Rosenberg cites Hulu's Only Murders in the Building as an example of how added time lets modern comedies use elements of the tried-and-true episodic format, while also laying tracks for season-long arcs. (In season one, a few episodes of Murders hit the thirty-five-minute mark.) "This is a complex and sophisticated way of layering plot, character and humor," he says. "To also ask [creators] to fit these stories within a standard twenty-two-minute runtime would limit the creative possibilities of the storytelling."
Daniel Powell, an executive producer on Amy Schumer's Hulu dramedy Life & Beth, recalls the days at Comedy Central when runtimes had to be ultra-precise. "It had to be frame-accurate to twenty-one [minutes] with a thirty-second credit bed," says Powell, a cocreator of the cable network's Inside Amy Schumer. "Now there's less pressure to 'cut, cut, cut.' It's refreshing."
That said, today's freedoms still require some discipline. Meredith Scardino, creator and showrunner of Peacock's Girls5eva, says writers need parameters — like, say, eight episodes — and runtime is no different.
Most Girls5eva episodes are about twenty-eight minutes long, though a few exceed thirty.
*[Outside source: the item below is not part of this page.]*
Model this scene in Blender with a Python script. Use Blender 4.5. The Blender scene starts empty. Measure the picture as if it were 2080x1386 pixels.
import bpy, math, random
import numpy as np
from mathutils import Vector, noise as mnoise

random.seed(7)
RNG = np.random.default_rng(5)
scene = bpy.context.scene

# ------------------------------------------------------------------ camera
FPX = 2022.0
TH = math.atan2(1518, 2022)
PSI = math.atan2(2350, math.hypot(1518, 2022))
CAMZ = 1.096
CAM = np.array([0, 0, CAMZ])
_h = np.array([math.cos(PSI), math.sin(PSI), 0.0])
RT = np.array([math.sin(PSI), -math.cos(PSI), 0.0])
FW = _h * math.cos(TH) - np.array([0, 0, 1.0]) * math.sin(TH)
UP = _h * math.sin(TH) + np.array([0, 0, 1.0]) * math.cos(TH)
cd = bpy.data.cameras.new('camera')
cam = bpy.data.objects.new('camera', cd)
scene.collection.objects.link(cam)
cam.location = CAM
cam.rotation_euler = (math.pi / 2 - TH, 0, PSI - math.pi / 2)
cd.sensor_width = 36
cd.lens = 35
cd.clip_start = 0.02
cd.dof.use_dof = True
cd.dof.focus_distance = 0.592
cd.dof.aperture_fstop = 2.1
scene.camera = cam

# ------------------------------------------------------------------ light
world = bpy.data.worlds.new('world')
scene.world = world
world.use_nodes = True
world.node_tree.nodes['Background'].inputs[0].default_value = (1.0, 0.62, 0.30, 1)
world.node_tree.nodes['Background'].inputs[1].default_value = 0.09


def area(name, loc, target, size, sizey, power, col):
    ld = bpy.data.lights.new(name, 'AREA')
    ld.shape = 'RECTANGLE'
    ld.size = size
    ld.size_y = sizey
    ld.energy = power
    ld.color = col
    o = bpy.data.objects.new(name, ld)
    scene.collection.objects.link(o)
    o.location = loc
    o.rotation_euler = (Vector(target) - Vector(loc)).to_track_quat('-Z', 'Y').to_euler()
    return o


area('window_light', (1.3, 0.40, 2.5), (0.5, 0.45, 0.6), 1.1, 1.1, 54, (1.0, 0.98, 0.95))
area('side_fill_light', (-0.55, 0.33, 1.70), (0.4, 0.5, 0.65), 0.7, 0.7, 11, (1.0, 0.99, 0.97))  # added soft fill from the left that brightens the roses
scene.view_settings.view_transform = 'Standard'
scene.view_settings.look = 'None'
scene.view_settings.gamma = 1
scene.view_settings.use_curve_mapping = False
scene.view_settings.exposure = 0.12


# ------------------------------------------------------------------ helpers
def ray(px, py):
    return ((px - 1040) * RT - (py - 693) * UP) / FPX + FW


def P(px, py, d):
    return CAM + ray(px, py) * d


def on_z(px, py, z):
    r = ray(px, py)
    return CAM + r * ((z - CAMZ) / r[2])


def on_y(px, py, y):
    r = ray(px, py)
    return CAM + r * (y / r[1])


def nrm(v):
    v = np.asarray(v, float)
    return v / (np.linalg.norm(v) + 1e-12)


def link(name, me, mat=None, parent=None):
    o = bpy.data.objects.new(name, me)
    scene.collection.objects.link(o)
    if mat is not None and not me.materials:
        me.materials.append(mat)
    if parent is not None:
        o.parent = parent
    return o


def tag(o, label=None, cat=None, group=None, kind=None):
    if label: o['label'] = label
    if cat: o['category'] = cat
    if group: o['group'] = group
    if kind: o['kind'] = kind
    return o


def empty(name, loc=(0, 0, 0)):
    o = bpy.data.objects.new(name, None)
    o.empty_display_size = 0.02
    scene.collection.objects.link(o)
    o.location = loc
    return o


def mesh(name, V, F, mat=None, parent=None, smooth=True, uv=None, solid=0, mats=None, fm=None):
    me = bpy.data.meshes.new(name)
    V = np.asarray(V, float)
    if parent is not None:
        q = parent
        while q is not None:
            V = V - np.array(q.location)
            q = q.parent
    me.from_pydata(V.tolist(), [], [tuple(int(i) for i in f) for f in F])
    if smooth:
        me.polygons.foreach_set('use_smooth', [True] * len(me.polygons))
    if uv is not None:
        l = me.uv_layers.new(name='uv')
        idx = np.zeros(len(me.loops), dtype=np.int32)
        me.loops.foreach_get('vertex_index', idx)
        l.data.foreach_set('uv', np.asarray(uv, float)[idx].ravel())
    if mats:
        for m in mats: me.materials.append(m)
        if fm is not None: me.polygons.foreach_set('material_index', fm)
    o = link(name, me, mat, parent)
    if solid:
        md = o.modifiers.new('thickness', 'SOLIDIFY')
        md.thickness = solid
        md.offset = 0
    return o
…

That is due, in part, to how viewers receive the material. "I feel like the sweet spot for comedy is about twenty-five to twenty-six minutes," Scardino says. "If you start getting too much further, especially in our joke-dense world, there's a bit of fatigue that sets in."
Producers also use plain old common sense. "You have to be mindful of what we can achieve," Scardino points out. "We try not to read episodes over thirty-five pages because then it's unwieldy to shoot. And I would never spring on the studio, 'Oh, by the way, we're doing this in Canada, and it's an hour and a half.' It's my job as the producer to know the amount of money and time you have."
Of course, decisions are made during editing, not just writing. Sometimes, Scardino says, the team will decide a scene is wearing out its welcome and they'll cut it to keep momentum. On the other hand, "When there's an emotional moment, we don't have to cut it down. We can let something sink in so that you feel for the [characters]. A lot of it comes down to how it feels."
Then there's the big picture: producers must consider the season arc as well as various character storylines when deciding on the length of individual episodes.
"We look at, 'Where do we start this episode? Where do we end?'" Powell says. "It's less about the length and more about: does this feel like a complete experience as an episode of television? Are you telling a complete and fulfilling story in that time? And does the time that you use justify the story you're telling?"
Certainly, runtimes are also informed by business needs. Back in the early 2000s, NBC's then-president Jeff Zucker ordered "supersized" episodes of Friends to keep viewers tuned in. That move ultimately yielded eleven episodes from seasons seven through ten. (The Office has some supersized episodes, too.)
But the experiment proved unruly, because of commercials, and also because of the havoc the extra minutes caused on DVRs. Powell recalls that Zucker "got a lot of pushback from the writers — they were like, 'It's not just about adding ten more minutes of content.' We have to work in a very rigid formula, not to mention WGA rules and rules at the Emmys tied to episodic length."
Though there's more room to play in now, nobody believes the network sitcom format is dead. Indeed, the success of ABC's Abbott Elementary — a twenty-two-minute sitcom that was an instant hit with viewers and critics alike — proves the format still has plenty of life. Ultimately, what counts is what has always counted: the quality of the story being told.
"There's so much content out there," Powell says. "If you don't grab viewers in the first handful of minutes, they have a million other things they can click away to. A lot of conversations are about how quickly we're driving to the key plot moments in the first episode to keep our audience."